‘The Hermeneutics of the Encounter with the West: the Case of Endō Shūsaku’

Kasza, Justyna Weronika (2010) ‘The Hermeneutics of the Encounter with the West: the Case of Endō Shūsaku’. Silva Iaponicarum (Quarterly on Japanology) Special Edition Japan: New Challenges in the 21st Century, . pp. 241-256.

Full text not available from this repository.

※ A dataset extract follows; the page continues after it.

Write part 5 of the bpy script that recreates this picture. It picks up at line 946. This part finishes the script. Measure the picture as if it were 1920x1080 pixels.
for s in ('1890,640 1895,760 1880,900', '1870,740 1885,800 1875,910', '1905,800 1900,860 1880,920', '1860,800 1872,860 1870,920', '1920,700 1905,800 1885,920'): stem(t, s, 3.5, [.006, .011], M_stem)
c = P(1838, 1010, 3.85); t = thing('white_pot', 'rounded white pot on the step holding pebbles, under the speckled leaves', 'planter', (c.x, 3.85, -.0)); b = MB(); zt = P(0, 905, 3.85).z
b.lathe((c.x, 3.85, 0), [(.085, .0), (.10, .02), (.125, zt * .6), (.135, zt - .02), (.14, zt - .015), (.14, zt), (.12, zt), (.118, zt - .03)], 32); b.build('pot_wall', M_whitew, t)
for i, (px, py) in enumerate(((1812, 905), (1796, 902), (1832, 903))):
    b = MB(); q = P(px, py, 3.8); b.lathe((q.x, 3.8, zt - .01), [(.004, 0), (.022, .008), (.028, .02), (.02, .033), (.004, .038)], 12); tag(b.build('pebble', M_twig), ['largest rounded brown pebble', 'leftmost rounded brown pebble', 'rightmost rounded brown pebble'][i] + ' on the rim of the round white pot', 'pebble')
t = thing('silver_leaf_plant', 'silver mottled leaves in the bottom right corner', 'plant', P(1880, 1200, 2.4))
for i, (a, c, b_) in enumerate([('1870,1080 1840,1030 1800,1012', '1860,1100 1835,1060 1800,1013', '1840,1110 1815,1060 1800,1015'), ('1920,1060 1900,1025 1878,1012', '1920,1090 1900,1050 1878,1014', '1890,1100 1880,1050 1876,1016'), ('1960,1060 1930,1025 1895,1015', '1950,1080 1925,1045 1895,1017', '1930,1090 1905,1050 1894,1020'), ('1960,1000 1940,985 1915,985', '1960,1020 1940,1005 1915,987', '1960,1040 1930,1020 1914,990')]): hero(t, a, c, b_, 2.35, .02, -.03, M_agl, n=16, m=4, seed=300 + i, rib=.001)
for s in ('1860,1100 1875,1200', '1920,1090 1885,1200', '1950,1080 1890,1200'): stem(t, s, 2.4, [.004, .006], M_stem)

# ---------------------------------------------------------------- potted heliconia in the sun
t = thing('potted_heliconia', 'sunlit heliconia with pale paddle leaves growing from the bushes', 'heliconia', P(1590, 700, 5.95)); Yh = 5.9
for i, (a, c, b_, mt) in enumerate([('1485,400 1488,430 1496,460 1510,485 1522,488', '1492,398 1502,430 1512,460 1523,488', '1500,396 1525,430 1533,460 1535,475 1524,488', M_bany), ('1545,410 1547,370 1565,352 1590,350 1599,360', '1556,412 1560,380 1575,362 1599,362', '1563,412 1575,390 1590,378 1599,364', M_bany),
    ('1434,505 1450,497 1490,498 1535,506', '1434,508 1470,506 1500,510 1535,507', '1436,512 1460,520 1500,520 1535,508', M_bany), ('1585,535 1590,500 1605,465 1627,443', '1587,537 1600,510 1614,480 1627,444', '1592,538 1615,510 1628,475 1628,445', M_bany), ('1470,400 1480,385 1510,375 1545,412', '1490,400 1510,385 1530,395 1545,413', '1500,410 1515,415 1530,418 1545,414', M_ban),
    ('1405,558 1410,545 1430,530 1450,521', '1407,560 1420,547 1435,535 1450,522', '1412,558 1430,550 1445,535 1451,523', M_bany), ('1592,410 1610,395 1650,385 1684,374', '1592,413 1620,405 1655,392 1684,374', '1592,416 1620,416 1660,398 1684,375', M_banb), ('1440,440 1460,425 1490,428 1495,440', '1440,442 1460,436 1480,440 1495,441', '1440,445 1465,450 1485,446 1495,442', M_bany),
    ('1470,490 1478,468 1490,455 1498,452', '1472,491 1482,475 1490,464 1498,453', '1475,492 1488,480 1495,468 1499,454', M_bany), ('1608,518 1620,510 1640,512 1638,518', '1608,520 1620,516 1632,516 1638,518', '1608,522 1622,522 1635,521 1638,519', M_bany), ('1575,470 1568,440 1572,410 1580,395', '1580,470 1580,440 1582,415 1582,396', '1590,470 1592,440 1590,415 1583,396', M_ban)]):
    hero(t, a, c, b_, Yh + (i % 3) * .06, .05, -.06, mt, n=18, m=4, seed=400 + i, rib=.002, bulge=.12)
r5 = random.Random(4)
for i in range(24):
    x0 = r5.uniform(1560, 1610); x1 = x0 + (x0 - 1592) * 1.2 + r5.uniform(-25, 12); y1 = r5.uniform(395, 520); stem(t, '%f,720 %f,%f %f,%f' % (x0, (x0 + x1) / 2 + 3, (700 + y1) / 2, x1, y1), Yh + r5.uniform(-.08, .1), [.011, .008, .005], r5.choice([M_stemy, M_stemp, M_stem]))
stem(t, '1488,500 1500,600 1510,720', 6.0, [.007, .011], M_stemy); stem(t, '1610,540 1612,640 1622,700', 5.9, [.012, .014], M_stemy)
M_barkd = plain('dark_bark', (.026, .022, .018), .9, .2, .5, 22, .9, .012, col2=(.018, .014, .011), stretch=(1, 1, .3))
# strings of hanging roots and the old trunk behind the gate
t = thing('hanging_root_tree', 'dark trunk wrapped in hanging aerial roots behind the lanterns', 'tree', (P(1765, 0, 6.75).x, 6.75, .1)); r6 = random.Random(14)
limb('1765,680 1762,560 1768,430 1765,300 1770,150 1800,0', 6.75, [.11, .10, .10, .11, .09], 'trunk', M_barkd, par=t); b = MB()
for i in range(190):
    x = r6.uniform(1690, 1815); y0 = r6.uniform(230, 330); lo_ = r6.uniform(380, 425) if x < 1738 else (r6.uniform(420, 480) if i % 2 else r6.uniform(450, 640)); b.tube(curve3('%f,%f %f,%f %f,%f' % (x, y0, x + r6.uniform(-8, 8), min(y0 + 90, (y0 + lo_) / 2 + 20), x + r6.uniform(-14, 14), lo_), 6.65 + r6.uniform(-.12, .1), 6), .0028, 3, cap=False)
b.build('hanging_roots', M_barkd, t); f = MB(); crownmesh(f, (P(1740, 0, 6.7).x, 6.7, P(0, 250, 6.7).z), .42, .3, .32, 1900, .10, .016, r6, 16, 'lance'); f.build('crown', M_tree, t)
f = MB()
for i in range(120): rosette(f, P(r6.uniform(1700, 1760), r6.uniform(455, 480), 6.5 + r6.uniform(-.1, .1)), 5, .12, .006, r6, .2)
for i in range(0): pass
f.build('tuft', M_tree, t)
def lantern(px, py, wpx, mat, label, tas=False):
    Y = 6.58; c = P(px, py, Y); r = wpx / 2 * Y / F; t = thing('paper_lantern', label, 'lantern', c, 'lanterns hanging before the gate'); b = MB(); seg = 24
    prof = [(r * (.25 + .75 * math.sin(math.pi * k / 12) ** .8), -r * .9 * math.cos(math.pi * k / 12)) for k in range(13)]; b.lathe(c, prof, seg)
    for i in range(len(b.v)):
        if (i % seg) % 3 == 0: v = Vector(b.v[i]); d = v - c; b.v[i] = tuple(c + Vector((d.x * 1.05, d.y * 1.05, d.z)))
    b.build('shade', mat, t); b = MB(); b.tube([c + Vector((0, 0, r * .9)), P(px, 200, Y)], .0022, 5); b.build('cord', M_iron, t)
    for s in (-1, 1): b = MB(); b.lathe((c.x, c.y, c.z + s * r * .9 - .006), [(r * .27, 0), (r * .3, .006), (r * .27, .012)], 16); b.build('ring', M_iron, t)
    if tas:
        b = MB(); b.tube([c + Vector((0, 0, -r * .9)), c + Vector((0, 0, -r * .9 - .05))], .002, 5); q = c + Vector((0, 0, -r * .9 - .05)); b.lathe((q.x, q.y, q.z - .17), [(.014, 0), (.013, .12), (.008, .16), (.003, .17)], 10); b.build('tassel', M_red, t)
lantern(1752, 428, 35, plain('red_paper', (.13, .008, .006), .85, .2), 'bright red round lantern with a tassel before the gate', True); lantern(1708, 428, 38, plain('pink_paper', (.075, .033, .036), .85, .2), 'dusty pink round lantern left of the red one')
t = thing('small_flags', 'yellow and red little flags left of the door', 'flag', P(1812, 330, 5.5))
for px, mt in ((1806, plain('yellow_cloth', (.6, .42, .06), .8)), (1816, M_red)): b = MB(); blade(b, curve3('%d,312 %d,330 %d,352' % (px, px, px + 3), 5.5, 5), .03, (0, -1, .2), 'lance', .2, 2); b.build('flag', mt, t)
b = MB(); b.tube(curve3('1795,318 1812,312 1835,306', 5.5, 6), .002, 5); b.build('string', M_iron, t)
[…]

Official URL: http://www.silvajp.amu.edu.pl/Silva%2023242526.pdf

Abstract

The paper focuses on an approach to the selected works by the Japanese writer Endō Shūsaku from the perspective of Paul Ricoeur’s hermeneutics. My primary intention is to employ the premises of Ricoeurian hermeneutics (symbol, cogito, distance/distanciation, appropriation etc) in order to conduct the analysis of Endō’s texts, his essays and critical works in particular. My main interest is in Endō’s encounter with the West, mainly with the milieu of French Christian writers (F. Mauriac, J. Green, and G. Bernanos), as well as in the significant outcome of this encounter - his distinctively expressed inquisitiveness on the issue of evil.
Endō’s essays and critical works (in Japanese: hyōron), written from the late 1940s until the writer’s death in 1996, constitute primary sources in my investigation of the comprehensive process of approaching, reading, interpreting Western literature and thought. The analysis of essays and critical works reveals that he constantly returned and reread the works of French literature at the different stages of his literary career.
However, this side of the writer’s activity seems to be have been neglected in the hitherto existing studies on the writer. No account was taken of the wide and equally important essaystic body of works created by Endō in parallel to the fiction even though they amply illustrate the process of the writer’s growing up, attaining maturity of his self-consciousness and his literary sensitivity. Not only do they exemplify Endō’s involvement in the most recent discussions of that time, but they could also be viewed as the foundation of his own workshop as a novelist searching for the leading topics, most innovative and convincing forms of narrative speech; looking for inspirations in the foreign literature.
Ricoeurian hermeneutics assumes that homo narrator does not express himself directly but, in acquiring meanings as cultural codes, travels in a roundabout way. This is the case of Endō Shūsaku – the writer who forces his way through the texts of the Western culture, discusses with them, and interprets them in his own way. In this respect, Ricoeur’s hermeneutics enables us to reconstruct in detail the extensive process of reading, interpreting, and appropriating that takes place within Endō’s essays and critical works, in other words, to reconstruct the route he takes from being the ‘reader’ to becoming the ‘writer’ himself.
Moreover, a terminological and problematical affinity may be pointed out between Endō and Ricoeur in the domain of such notions as distance (distanciation), dialogicity, the dialectics, and the problem of cogito (‘wounded cogito’) etc. Thus, the applicability of the hermeneutical method of Paul Ricoeur in my discussion is based on the view that Endō’s writing can be perceived as a kind of hermeneutics.
I believe that this perspective enables me to create the methodological construct for the study of the case of Endō to reveal the significant and distinctive features that are visible in Endō’s entire literature. In addition, I intend to consider the validity of this methodological approach when applied to the analysis of other cases of the Japanese encounters with the West.